■ YOUR OBJECTIVE
Repeat every line, exactly, from the very first through the one where "structure(mk.build('road_markings', M['line']))" appears. Add nothing else.

■ DATA EXTRACT
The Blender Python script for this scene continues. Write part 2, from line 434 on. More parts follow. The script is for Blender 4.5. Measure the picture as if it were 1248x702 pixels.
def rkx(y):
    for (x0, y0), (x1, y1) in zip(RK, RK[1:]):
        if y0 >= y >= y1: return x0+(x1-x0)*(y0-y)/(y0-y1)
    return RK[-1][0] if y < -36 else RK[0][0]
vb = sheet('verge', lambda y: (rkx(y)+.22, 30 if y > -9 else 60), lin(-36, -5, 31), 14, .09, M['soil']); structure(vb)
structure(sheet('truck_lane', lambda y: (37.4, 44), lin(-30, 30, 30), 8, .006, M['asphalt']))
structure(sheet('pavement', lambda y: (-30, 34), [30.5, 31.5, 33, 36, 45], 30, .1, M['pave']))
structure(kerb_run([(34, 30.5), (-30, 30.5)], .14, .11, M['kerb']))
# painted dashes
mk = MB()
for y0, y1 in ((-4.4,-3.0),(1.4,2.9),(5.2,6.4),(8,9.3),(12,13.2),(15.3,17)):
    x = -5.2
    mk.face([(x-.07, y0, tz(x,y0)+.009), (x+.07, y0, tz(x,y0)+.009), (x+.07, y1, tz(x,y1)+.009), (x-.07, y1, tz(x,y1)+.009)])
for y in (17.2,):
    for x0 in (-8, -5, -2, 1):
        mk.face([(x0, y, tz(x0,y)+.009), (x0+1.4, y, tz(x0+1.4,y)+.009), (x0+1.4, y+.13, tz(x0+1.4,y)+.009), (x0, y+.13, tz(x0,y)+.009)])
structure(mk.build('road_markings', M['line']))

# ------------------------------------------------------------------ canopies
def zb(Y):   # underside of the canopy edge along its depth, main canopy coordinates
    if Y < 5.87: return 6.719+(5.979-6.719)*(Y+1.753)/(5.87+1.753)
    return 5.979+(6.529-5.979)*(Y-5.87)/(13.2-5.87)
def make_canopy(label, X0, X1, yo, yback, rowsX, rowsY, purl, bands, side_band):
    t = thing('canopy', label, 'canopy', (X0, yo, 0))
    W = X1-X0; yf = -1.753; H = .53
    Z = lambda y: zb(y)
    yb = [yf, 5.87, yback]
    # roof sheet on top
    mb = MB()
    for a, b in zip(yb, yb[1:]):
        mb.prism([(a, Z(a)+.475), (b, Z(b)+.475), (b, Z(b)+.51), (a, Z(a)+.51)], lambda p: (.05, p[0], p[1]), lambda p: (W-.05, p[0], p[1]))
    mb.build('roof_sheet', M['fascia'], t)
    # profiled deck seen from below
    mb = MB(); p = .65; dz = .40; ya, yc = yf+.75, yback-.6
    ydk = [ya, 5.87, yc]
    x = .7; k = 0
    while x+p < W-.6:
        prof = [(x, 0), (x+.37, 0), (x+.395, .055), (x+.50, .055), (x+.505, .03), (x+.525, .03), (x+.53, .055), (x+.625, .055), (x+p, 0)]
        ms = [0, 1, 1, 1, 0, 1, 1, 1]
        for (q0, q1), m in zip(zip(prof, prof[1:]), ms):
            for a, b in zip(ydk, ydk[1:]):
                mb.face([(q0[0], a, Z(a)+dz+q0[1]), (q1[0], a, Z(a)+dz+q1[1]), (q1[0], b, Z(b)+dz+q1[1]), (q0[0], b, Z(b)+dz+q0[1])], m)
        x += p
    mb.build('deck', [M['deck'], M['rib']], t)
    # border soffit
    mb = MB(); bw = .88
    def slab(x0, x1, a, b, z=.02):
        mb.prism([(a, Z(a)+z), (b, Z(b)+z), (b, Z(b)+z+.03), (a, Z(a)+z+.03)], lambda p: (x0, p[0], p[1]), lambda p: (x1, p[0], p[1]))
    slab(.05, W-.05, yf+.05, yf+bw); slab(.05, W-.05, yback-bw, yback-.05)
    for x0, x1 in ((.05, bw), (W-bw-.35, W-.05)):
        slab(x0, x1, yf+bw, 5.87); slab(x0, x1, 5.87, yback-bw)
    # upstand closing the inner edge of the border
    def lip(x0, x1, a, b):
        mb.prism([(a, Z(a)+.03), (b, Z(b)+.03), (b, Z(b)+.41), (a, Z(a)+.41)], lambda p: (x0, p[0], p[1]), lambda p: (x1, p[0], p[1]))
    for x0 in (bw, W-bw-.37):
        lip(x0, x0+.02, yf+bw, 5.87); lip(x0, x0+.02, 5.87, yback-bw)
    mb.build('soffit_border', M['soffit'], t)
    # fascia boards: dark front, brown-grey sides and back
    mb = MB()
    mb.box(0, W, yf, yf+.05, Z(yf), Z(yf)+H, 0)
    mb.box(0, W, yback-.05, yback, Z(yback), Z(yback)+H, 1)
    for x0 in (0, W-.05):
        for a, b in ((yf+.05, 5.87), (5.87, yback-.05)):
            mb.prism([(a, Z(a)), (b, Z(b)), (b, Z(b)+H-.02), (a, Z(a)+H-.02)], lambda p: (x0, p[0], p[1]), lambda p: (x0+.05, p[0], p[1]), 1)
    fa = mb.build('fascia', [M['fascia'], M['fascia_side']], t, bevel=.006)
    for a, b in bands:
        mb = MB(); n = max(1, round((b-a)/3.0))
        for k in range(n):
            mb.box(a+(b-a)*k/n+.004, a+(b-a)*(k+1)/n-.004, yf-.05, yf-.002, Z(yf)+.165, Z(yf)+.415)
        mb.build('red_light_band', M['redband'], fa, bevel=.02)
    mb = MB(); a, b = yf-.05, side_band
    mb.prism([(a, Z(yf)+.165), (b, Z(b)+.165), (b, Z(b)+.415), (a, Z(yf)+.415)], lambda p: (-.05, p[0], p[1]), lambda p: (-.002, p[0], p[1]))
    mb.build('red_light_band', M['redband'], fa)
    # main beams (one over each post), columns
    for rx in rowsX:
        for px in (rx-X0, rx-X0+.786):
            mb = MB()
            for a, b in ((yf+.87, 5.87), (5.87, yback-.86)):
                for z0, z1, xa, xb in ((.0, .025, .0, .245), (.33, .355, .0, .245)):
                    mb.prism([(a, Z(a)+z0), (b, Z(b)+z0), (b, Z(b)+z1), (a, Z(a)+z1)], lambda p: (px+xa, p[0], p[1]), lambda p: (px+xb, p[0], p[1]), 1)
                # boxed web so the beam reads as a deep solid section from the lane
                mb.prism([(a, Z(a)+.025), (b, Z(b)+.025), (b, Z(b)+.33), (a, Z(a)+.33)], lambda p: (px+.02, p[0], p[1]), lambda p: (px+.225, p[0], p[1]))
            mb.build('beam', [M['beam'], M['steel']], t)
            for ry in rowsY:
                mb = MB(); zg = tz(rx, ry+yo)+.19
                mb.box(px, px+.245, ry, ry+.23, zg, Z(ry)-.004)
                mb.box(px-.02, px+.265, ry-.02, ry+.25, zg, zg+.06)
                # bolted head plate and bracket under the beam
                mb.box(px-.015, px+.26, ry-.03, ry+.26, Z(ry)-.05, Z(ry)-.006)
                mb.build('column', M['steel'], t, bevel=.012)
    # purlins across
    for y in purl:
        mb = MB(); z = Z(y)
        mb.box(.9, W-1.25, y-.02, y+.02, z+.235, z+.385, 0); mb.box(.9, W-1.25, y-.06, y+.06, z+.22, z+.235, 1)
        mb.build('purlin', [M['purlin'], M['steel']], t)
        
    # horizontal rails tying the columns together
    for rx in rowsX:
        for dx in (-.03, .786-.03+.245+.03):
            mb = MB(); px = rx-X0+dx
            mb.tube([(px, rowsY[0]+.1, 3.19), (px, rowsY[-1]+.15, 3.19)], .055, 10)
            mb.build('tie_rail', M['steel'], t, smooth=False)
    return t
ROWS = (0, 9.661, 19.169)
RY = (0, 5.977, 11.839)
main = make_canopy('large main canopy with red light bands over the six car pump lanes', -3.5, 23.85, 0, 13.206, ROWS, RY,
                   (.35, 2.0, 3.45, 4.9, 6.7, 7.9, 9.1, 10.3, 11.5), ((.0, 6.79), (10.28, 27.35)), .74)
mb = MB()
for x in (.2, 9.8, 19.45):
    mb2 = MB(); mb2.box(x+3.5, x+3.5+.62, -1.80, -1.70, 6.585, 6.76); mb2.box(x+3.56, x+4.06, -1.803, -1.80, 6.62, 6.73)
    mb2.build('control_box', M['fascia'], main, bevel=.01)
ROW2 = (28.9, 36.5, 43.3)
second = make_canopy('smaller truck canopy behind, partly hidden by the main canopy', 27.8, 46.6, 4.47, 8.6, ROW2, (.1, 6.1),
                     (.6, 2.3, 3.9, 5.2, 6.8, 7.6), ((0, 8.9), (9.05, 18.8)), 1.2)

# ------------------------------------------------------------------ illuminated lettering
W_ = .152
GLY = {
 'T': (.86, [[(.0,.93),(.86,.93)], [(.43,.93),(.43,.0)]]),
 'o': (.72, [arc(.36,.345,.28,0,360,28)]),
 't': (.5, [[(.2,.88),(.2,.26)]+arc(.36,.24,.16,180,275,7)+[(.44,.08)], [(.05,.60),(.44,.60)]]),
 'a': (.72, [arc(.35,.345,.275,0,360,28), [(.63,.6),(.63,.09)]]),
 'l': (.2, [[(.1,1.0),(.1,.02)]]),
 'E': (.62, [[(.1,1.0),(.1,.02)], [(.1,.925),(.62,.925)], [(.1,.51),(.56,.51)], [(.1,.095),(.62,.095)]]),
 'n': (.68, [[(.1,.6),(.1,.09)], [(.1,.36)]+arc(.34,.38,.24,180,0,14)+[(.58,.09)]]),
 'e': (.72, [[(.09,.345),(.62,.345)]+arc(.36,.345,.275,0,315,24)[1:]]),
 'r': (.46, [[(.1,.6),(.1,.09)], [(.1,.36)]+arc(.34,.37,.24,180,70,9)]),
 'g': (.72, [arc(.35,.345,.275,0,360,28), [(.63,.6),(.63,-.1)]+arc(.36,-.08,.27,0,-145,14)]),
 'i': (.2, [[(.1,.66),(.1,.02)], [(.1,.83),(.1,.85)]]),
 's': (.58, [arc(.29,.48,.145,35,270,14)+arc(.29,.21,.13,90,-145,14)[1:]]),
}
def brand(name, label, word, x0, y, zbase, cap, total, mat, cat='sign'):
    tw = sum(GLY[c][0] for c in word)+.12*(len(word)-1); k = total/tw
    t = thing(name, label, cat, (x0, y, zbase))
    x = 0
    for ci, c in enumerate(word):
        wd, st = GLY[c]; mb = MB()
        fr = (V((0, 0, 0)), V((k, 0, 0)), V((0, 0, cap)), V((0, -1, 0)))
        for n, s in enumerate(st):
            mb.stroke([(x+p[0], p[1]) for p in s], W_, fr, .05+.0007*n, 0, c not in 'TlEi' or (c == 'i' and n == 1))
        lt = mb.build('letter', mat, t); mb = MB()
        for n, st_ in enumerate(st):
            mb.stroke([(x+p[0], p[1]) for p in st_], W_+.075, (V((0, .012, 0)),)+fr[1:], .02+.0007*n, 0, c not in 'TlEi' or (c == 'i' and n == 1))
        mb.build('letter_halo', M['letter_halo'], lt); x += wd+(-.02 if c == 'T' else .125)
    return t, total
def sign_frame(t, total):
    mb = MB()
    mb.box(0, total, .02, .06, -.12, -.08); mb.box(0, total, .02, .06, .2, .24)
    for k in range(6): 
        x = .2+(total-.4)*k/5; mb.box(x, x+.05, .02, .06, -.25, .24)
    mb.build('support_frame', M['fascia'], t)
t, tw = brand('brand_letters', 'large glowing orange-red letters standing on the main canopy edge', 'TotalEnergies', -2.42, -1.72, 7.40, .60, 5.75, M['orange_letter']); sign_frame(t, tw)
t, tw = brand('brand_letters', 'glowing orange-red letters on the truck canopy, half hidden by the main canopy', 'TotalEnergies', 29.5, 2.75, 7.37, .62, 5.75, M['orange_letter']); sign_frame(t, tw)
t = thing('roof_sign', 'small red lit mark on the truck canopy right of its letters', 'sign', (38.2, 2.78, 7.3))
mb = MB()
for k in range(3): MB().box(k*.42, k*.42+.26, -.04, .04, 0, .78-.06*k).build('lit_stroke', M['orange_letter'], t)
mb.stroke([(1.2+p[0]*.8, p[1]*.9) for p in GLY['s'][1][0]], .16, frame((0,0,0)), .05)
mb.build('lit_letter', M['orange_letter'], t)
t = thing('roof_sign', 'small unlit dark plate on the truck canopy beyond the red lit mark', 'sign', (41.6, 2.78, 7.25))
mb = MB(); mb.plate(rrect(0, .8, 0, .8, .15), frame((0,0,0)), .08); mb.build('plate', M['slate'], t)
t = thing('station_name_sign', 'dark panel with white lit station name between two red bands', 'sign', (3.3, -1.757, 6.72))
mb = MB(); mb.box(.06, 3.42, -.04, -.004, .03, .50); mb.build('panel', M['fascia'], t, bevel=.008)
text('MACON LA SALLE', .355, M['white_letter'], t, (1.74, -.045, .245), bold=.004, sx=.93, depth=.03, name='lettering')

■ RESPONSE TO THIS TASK
The Blender Python script for this scene continues. Write part 2, from line 434 on. More parts follow. The script is for Blender 4.5. Measure the picture as if it were 1248x702 pixels.
def rkx(y):
    for (x0, y0), (x1, y1) in zip(RK, RK[1:]):
        if y0 >= y >= y1: return x0+(x1-x0)*(y0-y)/(y0-y1)
    return RK[-1][0] if y < -36 else RK[0][0]
vb = sheet('verge', lambda y: (rkx(y)+.22, 30 if y > -9 else 60), lin(-36, -5, 31), 14, .09, M['soil']); structure(vb)
structure(sheet('truck_lane', lambda y: (37.4, 44), lin(-30, 30, 30), 8, .006, M['asphalt']))
structure(sheet('pavement', lambda y: (-30, 34), [30.5, 31.5, 33, 36, 45], 30, .1, M['pave']))
structure(kerb_run([(34, 30.5), (-30, 30.5)], .14, .11, M['kerb']))
# painted dashes
mk = MB()
for y0, y1 in ((-4.4,-3.0),(1.4,2.9),(5.2,6.4),(8,9.3),(12,13.2),(15.3,17)):
    x = -5.2
    mk.face([(x-.07, y0, tz(x,y0)+.009), (x+.07, y0, tz(x,y0)+.009), (x+.07, y1, tz(x,y1)+.009), (x-.07, y1, tz(x,y1)+.009)])
for y in (17.2,):
    for x0 in (-8, -5, -2, 1):
        mk.face([(x0, y, tz(x0,y)+.009), (x0+1.4, y, tz(x0+1.4,y)+.009), (x0+1.4, y+.13, tz(x0+1.4,y)+.009), (x0, y+.13, tz(x0,y)+.009)])
structure(mk.build('road_markings', M['line']))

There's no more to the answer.